Sunday, January 8, 2012

Coming Out--Again.


I came out last week at work. It wasn’t obtrusive or dramatic.  It was really unintentional.  I forget that I’m gay sometimes until some people remind me, and then I start to believe I am special and should have a handicap parking space or somethin’.   It’s politically incorrect to make assumptions about sexual orientation based on aesthetic detail, but most of us feel securely justified making those deductions, and “gaydar” aside, sometimes we’re right.

I turned down an opportunity to work for another law firm while waiting to hear back from BS.  Although my pockets were thin, I decided against my better judgment to wait.  I did my research on BS and in comparison to other firms I have interviewed with and worked for, their culture seemed very liberal and evolved—from the looks of it.  Their EEO statement was pretty ambitious to me, because it not only included sexual orientation, but it also included gender identity and expression.  I am not privy to these distinctions at any other company, and of course being masculine identified, it was a refreshing detail.

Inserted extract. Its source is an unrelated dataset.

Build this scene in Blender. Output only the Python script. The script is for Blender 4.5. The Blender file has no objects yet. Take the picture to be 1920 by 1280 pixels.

I opted to fill out that, sometimes confusing, demographic questionnaire that companies will offer you when you apply for a job online or after you have been hired.  There were two questions: What is your race?  What is your sexual orientation? I answered it—black lesbian.  I wondered, after making my selections if this would affect my experience at BS, and in what way.  It was a fleeting thought.  The next day, when benefits were explained to me, she emphasized that domestic partnership benefits were offered and extended to children of domestic partners.  Fucking awesome.

At this point all of my closet doors are locked, and there will be no attempts made to step back in there.  Any attempts of trying to “pass” or live my life in the closet is as about as possible as trying to hide a ship behind a tree—a baby tree.  Coming out of the closet unfortunately is not a one-time event and a lot of times, although it is a personal relief, you do it every time you create new experiences with new people.  When you start a new job, do you put that picture of you and your “partner?”  Do you even say “my partner” to avoid potential confrontation for saying “my girlfriend,” and the uncomfortable reaction you may get?

Yes, perhaps we are moving towards a more open, liberal society and world, but there are people who are still uncomfortable with sexual orientation outside of heterosexuality.  People don’t have to accept who you are, and there are still plenty of people in the world who are not afraid to let you know.